I have long been intrigued and impressed by Terry Clune. He is among the greatest Irish entrepreneurs and business figures of his generation but is rarely discussed in such terms. Yet what he has achieved with his portfolio of technology businesses is outstanding. I interviewed him 15 years ago, and he told me that he kept a file with all his various business ideas. The amazing thing is on how many of them he has followed through. He sat down with Rosanna last week, and the result is an amazing portrait of an entrepreneur. In the in-depth interview, he discusses a potential IPO of his unicorn TransferMate, the bitter dispute with IDA Ireland over Connect Ireland, and a car accident that almost killed him.

Act Venture Capital, the early-stage to series A venture capital firm, closed its sixth fund last week. With €140 million to invest, its managing partner John Flynn explained to Tom how it sees the tech market and revealed its plans to invest between €100,000 and €10 million in 35 start-ups.
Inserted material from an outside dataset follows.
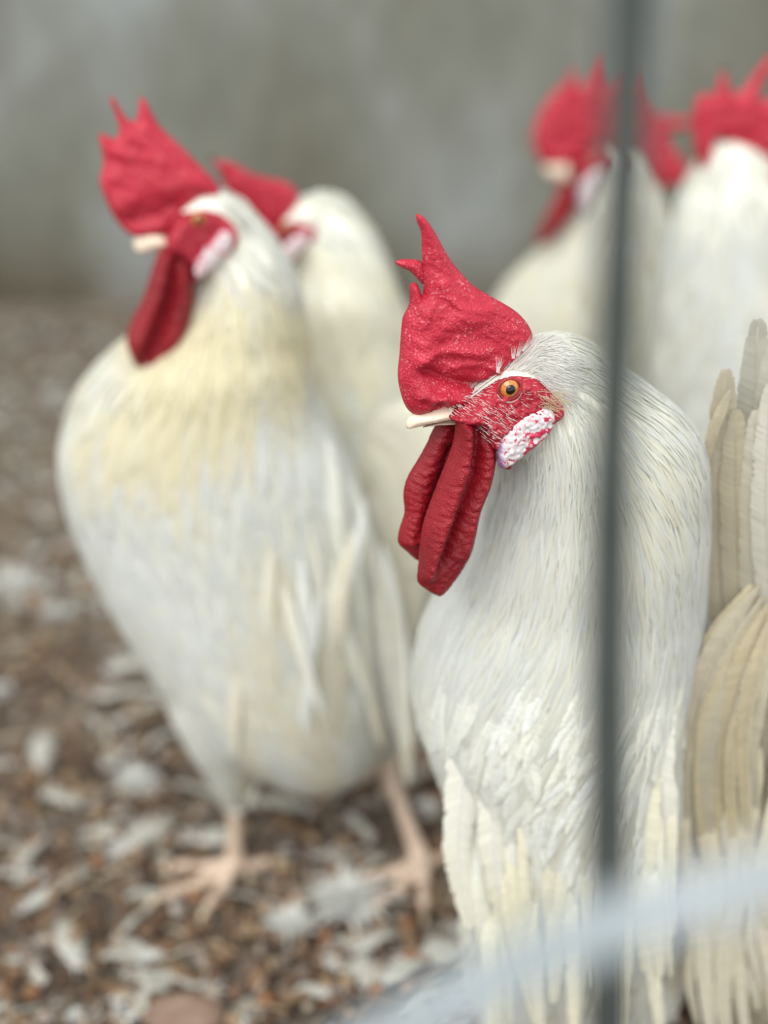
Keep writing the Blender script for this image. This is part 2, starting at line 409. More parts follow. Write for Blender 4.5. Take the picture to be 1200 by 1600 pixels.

From eschewing lucrative debt collection work to spinning off legaltech companies, Leman Solicitors has always followed its own path. Having just merged with international law firm Ogier, co-founder John Hogan reflected on the firm’s origins, its expansion, and its future.

Aislinn McBride is one of the most senior technology leaders at Kainos. As the Belfast software group’s international expansion pushes revenues past £300 million, she openly discussed its next challenges with Thomas: finding and keeping staff, fending off cyber-attacks and exploring the ethics of AI.

Total Produce’s merger with Dole looked to have been a master stroke, timed as it was at the peak of the bull market. But since then, anything that could go wrong has gone wrong. Last week, Sean asked: Is there value in Dole shares?

Sinead also wrote a column on why she rejects the concept of Botox as a service. “My body, my face and my features are highly imperfect. And as expensive as it is, unfortunately, the price of perfecting my attributes is more than just financial,” she wrote in a thought-provoking column.